__Goal__:
Locate each line holding the string "objects" and copy it.
__________________________________________________
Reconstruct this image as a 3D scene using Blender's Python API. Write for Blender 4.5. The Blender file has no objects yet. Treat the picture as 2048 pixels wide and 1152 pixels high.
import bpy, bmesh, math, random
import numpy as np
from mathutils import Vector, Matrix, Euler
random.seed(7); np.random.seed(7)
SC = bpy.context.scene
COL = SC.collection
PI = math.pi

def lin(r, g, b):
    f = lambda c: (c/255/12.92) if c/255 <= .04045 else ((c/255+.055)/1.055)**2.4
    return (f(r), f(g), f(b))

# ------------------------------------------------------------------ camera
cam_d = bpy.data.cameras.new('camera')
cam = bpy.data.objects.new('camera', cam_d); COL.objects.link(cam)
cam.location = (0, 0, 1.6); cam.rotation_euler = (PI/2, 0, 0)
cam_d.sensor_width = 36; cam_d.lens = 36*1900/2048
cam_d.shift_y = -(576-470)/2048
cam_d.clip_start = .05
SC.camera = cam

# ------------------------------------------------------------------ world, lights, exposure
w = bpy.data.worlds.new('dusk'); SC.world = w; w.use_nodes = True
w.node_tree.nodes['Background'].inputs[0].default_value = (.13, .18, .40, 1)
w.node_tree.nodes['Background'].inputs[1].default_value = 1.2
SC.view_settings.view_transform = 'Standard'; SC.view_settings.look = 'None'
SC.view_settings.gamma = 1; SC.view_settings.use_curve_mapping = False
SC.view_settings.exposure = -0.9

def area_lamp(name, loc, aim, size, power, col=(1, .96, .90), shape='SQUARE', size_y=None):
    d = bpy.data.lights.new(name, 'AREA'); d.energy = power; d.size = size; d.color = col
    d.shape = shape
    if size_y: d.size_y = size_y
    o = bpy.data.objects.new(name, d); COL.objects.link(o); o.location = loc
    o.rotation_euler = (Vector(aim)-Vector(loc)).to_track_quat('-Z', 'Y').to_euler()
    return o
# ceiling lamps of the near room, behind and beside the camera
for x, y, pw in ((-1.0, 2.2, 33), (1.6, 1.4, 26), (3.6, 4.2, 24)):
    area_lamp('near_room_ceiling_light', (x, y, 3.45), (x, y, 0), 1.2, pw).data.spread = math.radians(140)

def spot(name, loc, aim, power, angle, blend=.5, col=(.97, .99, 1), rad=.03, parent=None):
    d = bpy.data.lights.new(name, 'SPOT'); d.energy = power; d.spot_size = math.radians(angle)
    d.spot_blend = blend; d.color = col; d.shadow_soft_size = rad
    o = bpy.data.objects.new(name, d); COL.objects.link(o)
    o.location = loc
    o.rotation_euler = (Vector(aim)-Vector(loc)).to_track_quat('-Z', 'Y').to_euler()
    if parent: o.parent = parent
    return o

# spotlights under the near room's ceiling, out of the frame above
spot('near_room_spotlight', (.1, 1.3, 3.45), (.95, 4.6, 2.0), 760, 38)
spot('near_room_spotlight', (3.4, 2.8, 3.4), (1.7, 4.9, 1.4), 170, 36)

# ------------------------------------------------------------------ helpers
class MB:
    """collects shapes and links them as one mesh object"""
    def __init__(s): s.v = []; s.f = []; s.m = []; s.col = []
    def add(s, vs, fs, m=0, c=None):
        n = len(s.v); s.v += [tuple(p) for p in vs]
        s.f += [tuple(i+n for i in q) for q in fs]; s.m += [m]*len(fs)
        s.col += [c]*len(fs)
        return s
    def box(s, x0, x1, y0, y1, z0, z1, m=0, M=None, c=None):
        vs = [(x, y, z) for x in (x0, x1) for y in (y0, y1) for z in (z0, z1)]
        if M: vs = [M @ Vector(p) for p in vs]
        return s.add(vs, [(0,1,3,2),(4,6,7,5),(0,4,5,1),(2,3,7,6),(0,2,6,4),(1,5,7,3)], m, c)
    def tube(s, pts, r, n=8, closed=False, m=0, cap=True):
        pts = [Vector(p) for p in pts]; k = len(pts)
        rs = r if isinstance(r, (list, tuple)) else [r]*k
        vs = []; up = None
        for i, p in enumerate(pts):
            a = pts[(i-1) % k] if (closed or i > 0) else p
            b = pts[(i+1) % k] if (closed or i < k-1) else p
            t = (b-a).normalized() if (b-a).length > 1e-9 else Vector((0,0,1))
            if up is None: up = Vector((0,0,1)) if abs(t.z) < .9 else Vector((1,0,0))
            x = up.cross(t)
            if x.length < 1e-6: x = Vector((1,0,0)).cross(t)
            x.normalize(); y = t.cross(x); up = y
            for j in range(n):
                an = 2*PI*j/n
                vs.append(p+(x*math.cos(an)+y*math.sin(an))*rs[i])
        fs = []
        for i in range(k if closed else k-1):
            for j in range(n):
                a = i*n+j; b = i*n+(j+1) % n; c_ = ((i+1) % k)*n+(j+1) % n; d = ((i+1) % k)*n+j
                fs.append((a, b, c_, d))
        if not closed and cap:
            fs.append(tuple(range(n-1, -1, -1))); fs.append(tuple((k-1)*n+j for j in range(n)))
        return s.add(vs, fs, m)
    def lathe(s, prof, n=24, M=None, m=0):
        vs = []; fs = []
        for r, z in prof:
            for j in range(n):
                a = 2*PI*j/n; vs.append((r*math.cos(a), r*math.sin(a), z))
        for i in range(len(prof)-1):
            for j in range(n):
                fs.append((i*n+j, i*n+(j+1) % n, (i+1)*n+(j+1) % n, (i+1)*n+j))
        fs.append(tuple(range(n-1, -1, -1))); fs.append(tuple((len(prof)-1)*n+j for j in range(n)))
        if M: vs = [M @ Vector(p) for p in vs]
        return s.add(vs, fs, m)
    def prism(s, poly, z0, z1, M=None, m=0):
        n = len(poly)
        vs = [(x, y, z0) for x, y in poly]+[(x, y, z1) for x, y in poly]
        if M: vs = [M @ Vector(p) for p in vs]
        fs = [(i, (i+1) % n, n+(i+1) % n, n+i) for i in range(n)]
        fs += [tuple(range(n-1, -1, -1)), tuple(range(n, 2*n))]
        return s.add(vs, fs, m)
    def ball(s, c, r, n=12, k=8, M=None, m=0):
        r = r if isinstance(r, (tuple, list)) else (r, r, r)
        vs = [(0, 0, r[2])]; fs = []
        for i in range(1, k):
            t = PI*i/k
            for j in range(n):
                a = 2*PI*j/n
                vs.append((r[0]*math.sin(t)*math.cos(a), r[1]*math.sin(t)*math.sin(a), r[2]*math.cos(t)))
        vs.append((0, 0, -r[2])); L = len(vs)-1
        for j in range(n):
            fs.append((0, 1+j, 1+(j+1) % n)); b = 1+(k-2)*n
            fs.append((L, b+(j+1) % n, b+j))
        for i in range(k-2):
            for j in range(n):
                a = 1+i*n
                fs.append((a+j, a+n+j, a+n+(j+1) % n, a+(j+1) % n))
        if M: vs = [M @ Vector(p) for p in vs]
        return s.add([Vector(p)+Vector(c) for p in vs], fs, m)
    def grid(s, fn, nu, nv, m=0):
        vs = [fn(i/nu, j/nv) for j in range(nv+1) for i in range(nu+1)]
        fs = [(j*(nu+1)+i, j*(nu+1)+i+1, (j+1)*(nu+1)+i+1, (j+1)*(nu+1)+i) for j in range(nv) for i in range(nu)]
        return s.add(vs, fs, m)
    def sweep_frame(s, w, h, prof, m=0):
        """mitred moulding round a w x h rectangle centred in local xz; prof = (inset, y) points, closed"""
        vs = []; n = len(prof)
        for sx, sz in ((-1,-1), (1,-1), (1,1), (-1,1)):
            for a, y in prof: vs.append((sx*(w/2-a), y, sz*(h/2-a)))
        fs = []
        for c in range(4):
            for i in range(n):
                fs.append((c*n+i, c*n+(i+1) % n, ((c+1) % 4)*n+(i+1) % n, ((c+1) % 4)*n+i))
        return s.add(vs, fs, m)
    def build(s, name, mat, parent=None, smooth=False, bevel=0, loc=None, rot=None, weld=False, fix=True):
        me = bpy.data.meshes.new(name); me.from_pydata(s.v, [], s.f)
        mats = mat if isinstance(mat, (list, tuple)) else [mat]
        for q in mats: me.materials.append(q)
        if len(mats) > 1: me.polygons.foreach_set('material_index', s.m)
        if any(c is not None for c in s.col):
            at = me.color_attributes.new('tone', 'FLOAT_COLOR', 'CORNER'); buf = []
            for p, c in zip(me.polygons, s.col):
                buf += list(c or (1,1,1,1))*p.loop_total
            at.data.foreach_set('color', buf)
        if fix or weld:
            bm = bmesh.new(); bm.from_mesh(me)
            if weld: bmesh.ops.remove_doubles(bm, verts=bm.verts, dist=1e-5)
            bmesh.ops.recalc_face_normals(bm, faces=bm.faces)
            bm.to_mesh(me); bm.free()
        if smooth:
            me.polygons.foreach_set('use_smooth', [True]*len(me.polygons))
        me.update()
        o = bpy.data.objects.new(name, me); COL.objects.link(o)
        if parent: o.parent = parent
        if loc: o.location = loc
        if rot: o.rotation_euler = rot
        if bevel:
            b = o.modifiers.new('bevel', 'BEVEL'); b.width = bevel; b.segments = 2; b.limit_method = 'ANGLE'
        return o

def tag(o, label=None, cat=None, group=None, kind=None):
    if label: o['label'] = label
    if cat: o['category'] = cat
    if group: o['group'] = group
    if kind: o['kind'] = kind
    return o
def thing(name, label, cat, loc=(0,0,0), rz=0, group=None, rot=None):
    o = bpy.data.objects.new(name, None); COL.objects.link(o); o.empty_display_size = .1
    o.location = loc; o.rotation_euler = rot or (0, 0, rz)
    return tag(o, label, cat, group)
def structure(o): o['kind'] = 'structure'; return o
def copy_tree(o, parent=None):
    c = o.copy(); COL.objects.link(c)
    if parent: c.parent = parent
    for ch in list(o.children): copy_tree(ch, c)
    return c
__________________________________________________
__Response to this task__:
Reconstruct this image as a 3D scene using Blender's Python API. Write for Blender 4.5. The Blender file has no objects yet. Treat the picture as 2048 pixels wide and 1152 pixels high.
cam = bpy.data.objects.new('camera', cam_d); COL.objects.link(cam)
    o = bpy.data.objects.new(name, d); COL.objects.link(o); o.location = loc
    o = bpy.data.objects.new(name, d); COL.objects.link(o)
        o = bpy.data.objects.new(name, me); COL.objects.link(o)
    o = bpy.data.objects.new(name, None); COL.objects.link(o); o.empty_display_size = .1
    c = o.copy(); COL.objects.link(c)